International exhibition programme and gallery Stevenson has announced the presentation of multidisciplinary artist Thenjiwe Niki Nkosi‘s second solo exhibition entitled Landings. This marks the second partnership between the gallery and the artist with it being her first exhibition in Cape Town.
Thenjiwe Niki Nkosi has made portraits of Black trailblazers and muted depictions of architecture, yet she’s best known for her minimal, pastel-hued canvases of an imagined Black gymnastics team. These works thematize performance and the relationship between the individual and a larger group. Born in New York to a South African activist father and a Greek American mother, Nkosi obtained her BA from Harvard University before completing her MFA at the School of Visual Arts in New York.
The recipient of the 2019 Tollman Award for the Visual Arts, she’s been included in shows at Tate Modern in London, the Fondation Louis Vuitton in Paris, and the Museum of Modern Art in Warsaw. Through painting, Nkosi explores race, identity, and the complicated issues underlying visibility and representation. She has also worked in film, installation, and performance.

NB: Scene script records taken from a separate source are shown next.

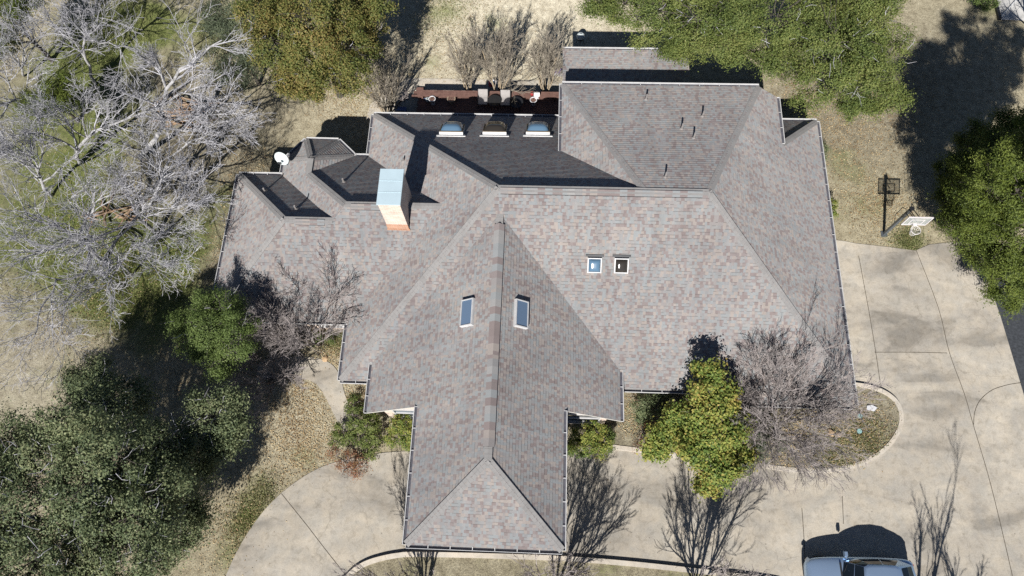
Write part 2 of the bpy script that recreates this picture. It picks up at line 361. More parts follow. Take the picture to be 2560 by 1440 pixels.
# ------------------------------------------------------------------ ground
def blob_field(X, Y, blobs):
    f = np.zeros_like(X)
    for px, py, r, a in blobs:
        c = at(px, py); f += a * np.exp(-(((X - c.x) ** 2 + (Y - c.y) ** 2) / (r * r)))
    return np.clip(f, 0, 1)
def make_ground():
    x0, x1, y0, y1 = -42, 40, -14, 46; nx, ny = 165, 121
    xs = np.linspace(x0, x1, nx); ys = np.linspace(y0, y1, ny)
    xs = np.concatenate([[-260, -120, -70], xs, [70, 120, 260]]); ys = np.concatenate([[-260, -120, -50], ys, [80, 140, 260]])
    X, Y = np.meshgrid(xs, ys); V = np.stack([X.ravel(), Y.ravel(), np.zeros(X.size)], 1)
    nX, nY = len(xs), len(ys); i = np.arange((nX - 1) * (nY - 1)); r, c = i // (nX - 1), i % (nX - 1); b = r * nX + c
    F = np.stack([b, b + 1, b + nX + 1, b + nX], 1)
    me = bpy.data.meshes.new('ground'); me.from_pydata(V.tolist(), [], F.tolist())
    G = blob_field(X, Y, [(230, 110, 2.6, .75), (330, 60, 2.4, .75), (400, 60, 1.5, .6), (180, 180, 2, .5), (540, 80, 2.4, .6), (260, 330, 2.2, .5), (100, 330, 3, .45), (250, 680, 2.4, .60), (300, 760, 1.8, .55),
        (120, 640, 3, .45), (330, 610, 2, .5), (420, 700, 2, .5), (480, 600, 1.3, .5), (200, 500, 3, .4), (430, 790, 1.6, .45), (330, 880, 1.5, .35), (1110, 20, 1.8, .5), (1240, 60, 1.2, .25), (1080, 150, 1.0, .4), (1180, 150, 1.1, .3),
        (2110, 420, 1.5, .38), (2160, 500, 1.5, .35), (2270, 608, 1.1, .75), (2060, 560, .9, .35), (2480, 10, 1.2, .6), (610, 1310, 1.0, .55), (660, 1230, 1.0, .5), (570, 1400, .9, .5), (770, 1130, 1.1, .38), (840, 850, .9, .5),
        (2150, 1100, 1.6, .42), (2190, 1040, 1.2, .38), (2060, 1140, 1.4, .40), (1950, 1130, 1.2, .40), (660, 380, 1.4, .35), (560, 480, 1.2, .4), (480, 1000, 2, .2), (0, 560, 3, .4), (640, 150, 2, .3), (150, 300, 6, .22), (320, 620, 5, .22), (60, 1000, 2.5, .25), (560, 560, 2, .2), (430, 250, 4, .10), (2160, 1060, 1.6, .3), (2000, 1120, 2, .25), (100, 100, 5, .15)])
    D = blob_field(X, Y, [(2000, 260, 3, .7), (2150, 350, 4, .7), (2250, 200, 4, .7), (2400, 100, 4, .6), (300, 500, 7, .95), (450, 330, 4, .8), (150, 300, 6, .8), (620, 330, 2.5, .6), (100, 850, 4, .5), (200, 300, 5, .5), (2100, 1080, 3, .5), (1600, 1080, 2, .3), (520, 560, 2.5, .4), (600, 700, 3, .5)])
    W = blob_field(X, Y, [(1250, 90, 6, .95), (1400, 20, 4, .6), (1650, 20, 3, .3), (60, 900, 3, .35), (760, 1030, 2.5, .35), (870, 240, 2.5, .25), (1600, 1010, 1.6, .3), (60, 1000, 2.5, .3)])
    col = np.stack([G.ravel(), D.ravel(), W.ravel(), np.ones(X.size)], 1).astype(np.float32)
    ca = me.color_attributes.new('green', 'FLOAT_COLOR', 'POINT'); ca.data.foreach_set('color', col.ravel())
    me.materials.append(M['ground']); me.update()
    tag(link('ground', me), kind='structure')
make_ground()

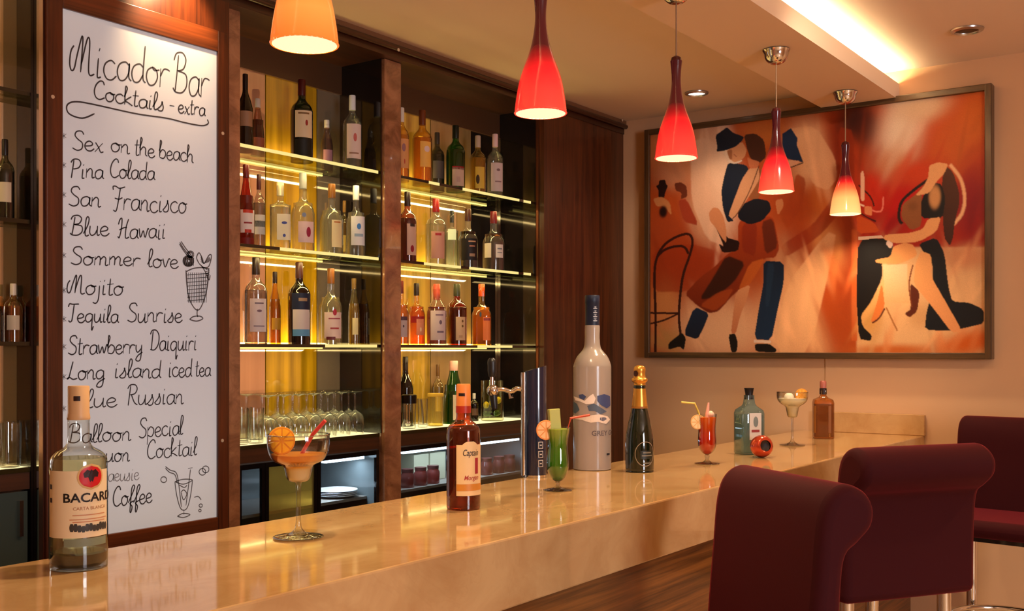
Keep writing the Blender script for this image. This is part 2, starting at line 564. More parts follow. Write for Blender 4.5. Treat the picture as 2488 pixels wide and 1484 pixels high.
bb = thing('back_bar', 'dark wooden back bar with mirrored bays and wood header', 'back bar')
G().box(0.2, YF, 2.513, xend, 2.97, 2.556).build('header', M_WOOD_DARK, bb, smooth=False)
G().box(0.2, YF - 0.012, 2.556, xend + 0.005, 2.97, 2.575).build('cornice', pbr('cornice_paint', srgb(120, 82, 54), .6), bb, smooth=False)
G().tube([(0.3, YF - 0.016, 2.545), (xend - 0.012, YF - 0.016, 2.545)], 0.011, 10).build('rail', M_WOOD_DARK, bb)
hb = G()
for xa, xbb in ((xb1l - .05, xb1r), (xb2l, xb2r)):
    hb.box(xa, MY - 0.012, 2.41, xbb, MY - 0.002, 2.513)
hb.build('soffit_reflection', pbr('reflection_brown', srgb(74, 48, 30), .35, coat=.3), bb, smooth=False)  # brown band painted in as the soffit mirrored behind the bays
G().box(xp0, YF, 0, xp1, 2.97, 2.513).build('board_housing', M_WOOD, bb, smooth=False)
G().box(xb2r, YF + 0.005, 0, xend, 2.97, 2.513).build('wood_panel', M_WOOD_PANEL, bb, smooth=False)['label'] = 'tall dark wood panel at the end of the back bar'
G().box(xp1, BY - 0.01, 0, xb1l, 2.97, 2.513).build('pilaster', M_PILASTER, bb, smooth=False)
G().box(xb1r, BY - 0.02, 0, xb2l, 2.97, 2.513).build('pilaster', M_PILASTER, bb, smooth=False, bevel=.003)
for xs in (xb1r - 0.006, xb2r - 0.006):
    G().box(xs, BY - 0.005, LZ, xs + 0.0055, MY, 2.513).build('side_panel', M_BLACK, bb, smooth=False)
G().box(xb2r - 0.004, BY - 0.018, 1.0, xb2r + 0.01, BY - 0.005, 2.513).build('edge_strip', pbr('bronze_strip', srgb(120, 70, 45), .25, .7), bb, smooth=False)
G().box(xb2r - 0.0068, MY - 0.016, LZ + .01, xb2r - 0.0062, MY - 0.003, 2.41).build('corner_strip', M_CHROME, bb, smooth=False)
# left-hand bay beyond the board
G().box(xp0 - 0.012, YF - 0.004, 0, xp0 - 0.001, YF + 0.03, 2.513).build('edge_strip', M_CHROME, bb, smooth=False)
G().box(xp0 - .02, YF + .02, 0, xp0 - 0.0125, 2.634, 2.513).build('side_panel', M_BLACK, bb, smooth=False)
G().box(0.2, 2.635, LZ, xp0 - 0.0125, 2.645, 2.513).build('mirror_panel', coloured_mirror('mirror_smoky', srgb(150, 118, 70), .55), bb, smooth=False)
G().box(0.2, 2.645, 0.0, xp0 - 0.0125, 2.97, 2.513).build('backing', M_BLACK, bb, smooth=False)

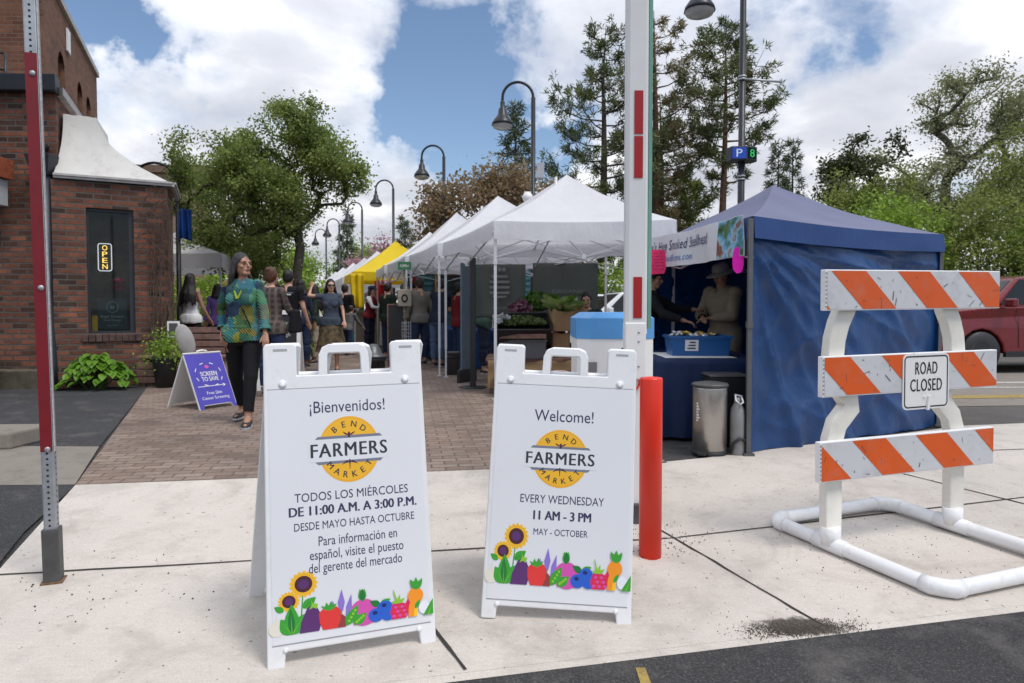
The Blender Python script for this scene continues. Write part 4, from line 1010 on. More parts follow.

While Nkosi is best known as a painter, her practice spans multiple mediums including film, installation and performance. In her paintings, clean, geometric blocks depict scenes of people and architecture in the artists’ signature colour palette of calming pastel tones. Nkosi uses oil on canvas, carefully layering her compositions over time in a process she likens to meditation.
Nkosi’s sophomore solo exhibition Landings is expected to deliver visuals akin to her signature graphic style. With her pared-down shapes and blocked colour zones, Nkosi seeks the power of stories told with the minimum information necessary. In these works – paintings, prints and a sound installation – conceived during the accelerated crises of the past year, the artist zooms alternately in and out to examine multiple meanings of safety and ground.
(Pictured): Thenjiwe Niki Nkosi painting a piece from her sophomore exhibition ‘Landings’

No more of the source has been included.